Showing posts with label NaNo. Show all posts
Showing posts with label NaNo. Show all posts

Wednesday, January 5, 2011

Me and the novel

So what the heck should I blog about today? I actually wanted to play some games, but then I thought I should blog in here since I'm working on improving myself. I've been writing nonstop this past week and it's been going great. It's supposed to be a short story but it's over 10K, but that's okay because it's helping me to get in touch with myself and just helping me to be happy. It's like sitting in the driver's seat of a race car, pushing the gas pedal and letting the car ride, that's what the writing's been like and it's a good feeling, it's almost zen like. Especially today I was so in the moment that I didn't see the time or the words fly by. The next thing I know I've written 2000 words and I still had the energy to write more, but I thought I would stop there for today and I can continue on tomorrow.

On the bus last night I was sitting behind this lady and there was these drunk guys sitting on the seat by the back doors and they were playing with a balloon and just being noisy. The balloon landed on the lady's head and fell behind her in my seat, then fell to the ground and went under her chair. I wasn't going to give the balloon back to those guys. I had a knife in my backpack and I smiled. But I didn't use it. I had this feeling come over me. It was a protective feeling for the lady in front of me. They were rudely apologizing to the lady saying they were drunk, but it's best to ignore drunk people. I had this strange zen feeling going on in my mind. I didn't just whip out my knife and start waving it around. I calmly held my book in my hand and continued reading but being aware of the drunk people. It was like they weren't there, but I was also ready to whip out the knife if necessary. There's something about knowing when and when not to whip out the knife, and I knew that time wouldn't be a good idea because it would only aggravate them. Instead I would use my zen ways to calm the situation and then if that didn't work, the knife would come out. Now how can I use that in November's novel? Because that would be great and that's the kind of novel I want to write in November. Right now, I'm turning into how the guy changes, so I need to remember how the guy was, so I can put that transformation in the novel. This novel is writing me before I write it, and I like that. It's why I chose it.
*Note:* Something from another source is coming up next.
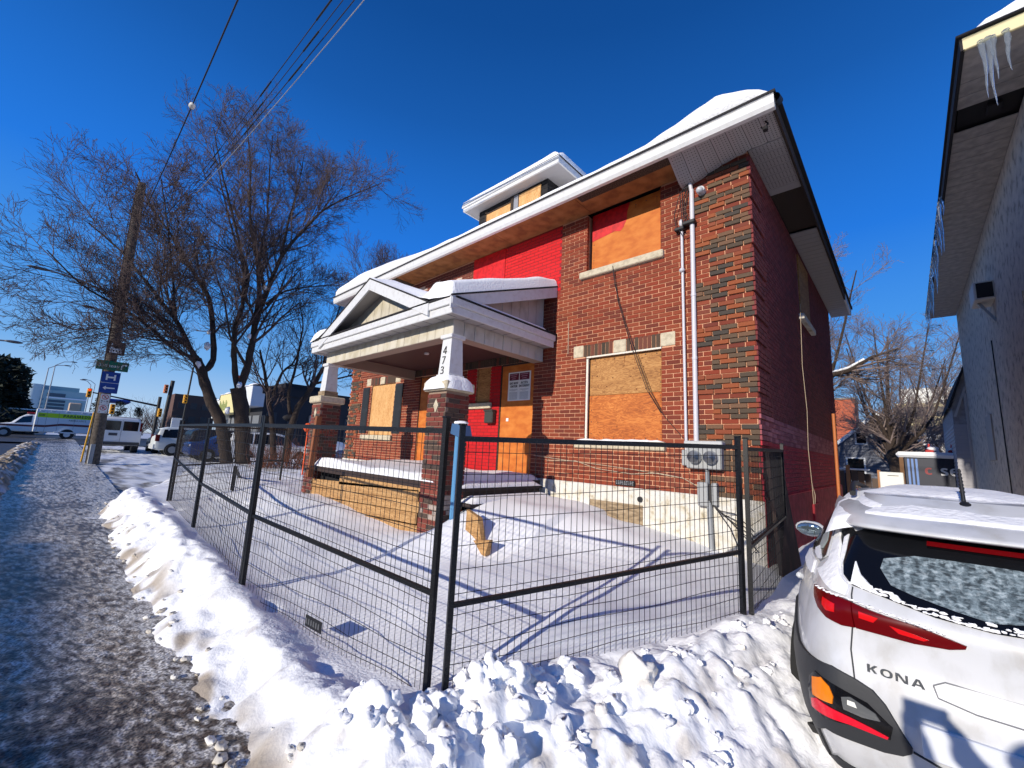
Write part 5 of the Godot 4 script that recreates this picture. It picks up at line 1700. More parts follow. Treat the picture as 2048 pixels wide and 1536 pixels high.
	m.line(ring, 0.003, 4)
	part("handle_recess", m, mat(120, 122, 126, 0.6), car)
	m = MB.new()
	m.bbox(Vector3(CAR_X - 0.26, CAR_Y + 0.43, 3.07), Vector3(CAR_X + 0.26, CAR_Y + 0.56, 3.112), 0.004)
	part("number_plate", m, mat(216, 220, 228, 0.5), car)
	var kx := 0
	for ch in "KONA":
		var a := -0.5 + kx * 0.062
		var p := car_point(a, 0.703, 0.004)
		letters(car, "lettering", ch, 0.034, Transform3D(Basis(Vector3.UP, -0.09).scaled_local(Vector3(1.5, 1, 1)), p + Vector3(0.02, 0.0, 0)), mat(104, 108, 112, 0.35, 0.6))
		kx += 1
	# side glass, rail, mirror, handles
	var sw := [[-0.86, 1.31], [-0.825, 1.226], [-0.802, 1.14], [-0.84, 1.1], [-0.92, 1.09], [-1.2, 1.085], [-2.3, 1.05], [-2.0, 1.25], [-1.5, 1.38], [-1.1, 1.41], [-0.95, 1.39]]
	for sgn in [false, true]:
		var o := part("side_window", car_patch(mirror_shape(sw) if sgn else sw, 0.006, 0.05), mat(34, 32, 33, 0.12), car)
		m = MB.new()
		var pts := []
		for e in sw.slice(6) + [sw[0]] + sw.slice(1, 6): pts.append(car_point(e[0] * (-1.0 if sgn else 1.0), e[1], 0.008))
		m.line(pts, 0.008, 5)
		part("window_trim", m, mat(190, 192, 196, 0.3), o)
		var w := MB.new()
		var g := [[-0.93, 1.2], [-0.9, 1.25], [-0.862, 1.2], [-0.87, 1.15], [-0.9, 1.125]]
		w = car_patch(mirror_shape(g) if sgn else g, 0.009, 0.03)
		part("painted_reflection", w, mat(168, 184, 184, 0.3), o)  # pale patch paints a reflection onto the side glass
		m = MB.new()
		var k: float = -1.0 if not sgn else 1.0
		var rail := PackedVector3Array()
		var rr := PackedFloat32Array()
		for i in 14:
			var t := i / 13.0
			rail.append(Vector3(CAR_X + k * (0.5 + 0.03 * sin(PI * t)), CAR_Y + 1.5 + 0.06 * sin(PI * minf(1, t * 1.02)) * (1.0 - 0.3 * t), lerpf(2.25, 0.9, t)))
			rr.append(0.018)
		m.tube(rail, rr, 7, true)
		part("roof_rail", m, M.black, car)
		m = MB.new()
		m.blob(Vector3(CAR_X + k * 0.98, CAR_Y + 1.05, 0.62), Vector3(0.125, 0.075, 0.07), 4, 0.03, 10, 16)
		m.bar(Vector3(CAR_X + k * 0.7, CAR_Y + 1.0, 0.55), Vector3(CAR_X + k * 0.95, CAR_Y + 1.03, 0.62), 0.05, 0.05)
		var mi := part("wing_mirror", m, paint, car)
		m = MB.new()
		m.blob(Vector3(CAR_X + k * 0.98, CAR_Y + 1.05, 0.672), Vector3(0.108, 0.06, 0.022), 5, 0.02, 10, 16)
		part("mirror_glass", m, mat(150, 168, 176, 0.05, 0.85), mi)
		for e in [1.15, 2.0]:
			m = MB.new()
			var p := car_point(k * e, 0.86, 0.02)
			m.bbox(p + Vector3(-0.02, -0.02, -0.1), p + Vector3(0.02, 0.02, 0.1), 0.012)
			part("door_handle", m, mat(206, 210, 214, 0.25), car)
	# wheels
	for e in [[-0.76, 2.1], [0.76, 2.1], [-0.76, -0.35], [0.76, -0.35]]:
		m = MB.new()
		m.tube(PackedVector3Array([Vector3(CAR_X + e[0] - 0.12, CAR_Y + 0.32, e[1]), Vector3(CAR_X + e[0] - 0.11, CAR_Y + 0.32, e[1]), Vector3(CAR_X + e[0] + 0.11, CAR_Y + 0.32, e[1]), Vector3(CAR_X + e[0] + 0.12, CAR_Y + 0.32, e[1])]), PackedFloat32Array([0.29, 0.32, 0.32, 0.29]), 28, true)
		var wh := part("wheel", m, M.rubber, car)
		m = MB.new()
		m.rod(Vector3(CAR_X + e[0] - 0.125, CAR_Y + 0.32, e[1]), Vector3(CAR_X + e[0] + 0.125, CAR_Y + 0.32, e[1]), 0.2, 20)
		part("rim", m, M.grey_metal, wh)
	# snow on the roof
	m = MB.new()
	m.grid(44, 44, func(i, j):
		var u: float = i / 43.0
		var v: float = j / 43.0
		var z := lerpf(2.7, 0.9, v) - 0.1 * pow(absf(2 * u - 1), 3)
		var yb := 1.508 - 0.13 * pow(clampf((z - 1.9) / 0.82, 0, 1), 1.5) + 0.018 * (1 - pow(2 * u - 1, 2))
		var x := CAR_X + lerpf(-0.62, 0.62, u) * (1.0 - 0.14 * sm(2.4, 1.0, z))
		var e := minf(minf(u, 1 - u) * 1.2, minf(v, 1 - v) * 1.7)
		var edge := absf(2 * u - 1)
		var t := 0.016 + 0.012 * NZ.get_noise_2d(x * 200, z * 200) + 0.014 * sm(2.25, 2.2, z + 0.05 * NZ.get_noise_2d(x * 60, 1)) 
		return Vector3(x, CAR_Y + yb - 0.1 * pow(edge, 4) + t * sqrt(clampf(1 - pow(1 - minf(1, e / 0.06), 2), 0, 1)) - (0.04 if e <= 0.0 else 0.0), z), null, false)
	part("roof_snow", m, M.snow, car)
	m = MB.new()
	var fs := [[[-0.83, 1.06], [-0.76, 1.03], [-0.7, 1.01], [-0.62, 1.005], [-0.615, 1.045], [-0.68, 1.085], [-0.73, 1.16], [-0.755, 1.22], [-0.78, 1.27], [-0.8, 1.3], [-0.83, 1.29], [-0.8, 1.2], [-0.78, 1.13], [-0.8, 1.085]], [[-0.88, 1.075], [-1.0, 1.06], [-1.35, 1.03], [-1.3, 1.0], [-1.0, 1.005], [-0.86, 1.02]], [[-0.7, 1.34], [-0.78, 1.36], [-0.86, 1.34], [-0.93, 1.41], [-1.2, 1.43], [-1.5, 1.42], [-1.5, 1.5], [-0.9, 1.5], [-0.6, 1.46], [-0.6, 1.36]], [[-0.9, 1.15], [-0.87, 1.13], [-0.83, 1.11], [-0.86, 1.1], [-0.91, 1.105], [-0.93, 1.12]]]
	for p in fs: m.add(car_patch(p, 0.014, 0.03), Transform3D())
	part("flank_snow", m, M.snow, car, "", true)
	m = MB.new()
	var ap := Vector3(CAR_X, CAR_Y + 1.48, 2.36)
	m.blob(ap, Vector3(0.045, 0.03, 0.08), 7, 0.02, 8, 12)
	var rod := PackedVector3Array()
	var rd := PackedFloat32Array()
	for i in 40:
		var t := i / 39.0
		rod.append(ap + Vector3(0, 0.02 + 0.19 * t, -0.02 + -0.08 * t)); rd.append(0.011 - 0.006 * t + (0.0035 if (i % 4) < 2 and t > 0.3 else 0.0))
	m.tube(rod, rd, 7, true)
	part("antenna", m, M.black, car)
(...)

Life has been really good to me so far. Maybe it's the different outlook I've had on it? Writing and yoga. With both, I haven't missed a day so far. Do I try going back into tai-chi today? I had meant to, but what if I fail? Well, if I do, I do, the important thing is to try and get back to that person I want to be again. That weird person, the one with all the answers that aren't answers but lead you to questions that give you answers that you find within yourself, that were already there, you just needed someone to guide you to it. That person! That person hasn't existed for a couple of years now. I remember when I used to give really good advice to MJ, and lately I just couldn't do it. Life just seemed so bleak and hopeless. They're dead, nothing you can do. But really, they're still alive. They're alive in all of us and I can see that now, couldn't a few months ago.

Anyway, time to play games now! Maybe.

Tuesday, December 14, 2010

Radvent Day 7: Playing

What were your favorite games as a child? What did you like to do with your classmates or the neighborhood kids? How did that affect the person you grew to become?


Block tag. We had these blocks behind the school and if you stood on those then you were safe from getting tagged. Kind of like musical chairs. That game was pretty fun.

I enjoyed playing cops and robbers. I actually brought that game to my old elementary school when I went to visit one day. I moved to another elementary school because we moved. So anyway, cops and robbers were fun, and I guess that affected the person I grew to become because I like using my imagination, I like creating stories. And the funny thing is my family wasn't really supportive of my imaginary games. Being Superman, or being a cop, those were just kid games, and a phase I had to go through. Writing about a cop or a superhero is not really serious.

I really loved skipping! Skipping rope I mean. Playing with girls is a lot of fun (and yes, unusual for an elementary student!). Today, I like hanging out with girls, it's fun, they're fun, they know how to have fun. Guys are boring, all they do is watch sports all day, drink beer, and try to make the moves on women who would rather be with sliced bread. Not all guys are boring, but there are seriously boring guys. Guys that are real idiots, guys who have never picked up a book

I also enjoy doing "girl" things, like cooking or baking. I do those things now. Playing dolls I didn't like so much until I created my own doll! It was this invisible guy! Now that was fun! Hmm, I think I have an idea for Day 6.

I didn't really enjoy playing cars with the guys. They're just interested in rough and tumble, basically just crashing into your car. I mean that's kind of boring. I like my car to be running from the cops and then having to cut into someone's law for escape. It's the imagination thing again.

All this has caused me to be a loner because I really don't get along with a lot of guys. Except NaNo. I think there are like 5 guys I hang out with. All those guys danced at the TGIO last year and the year before that.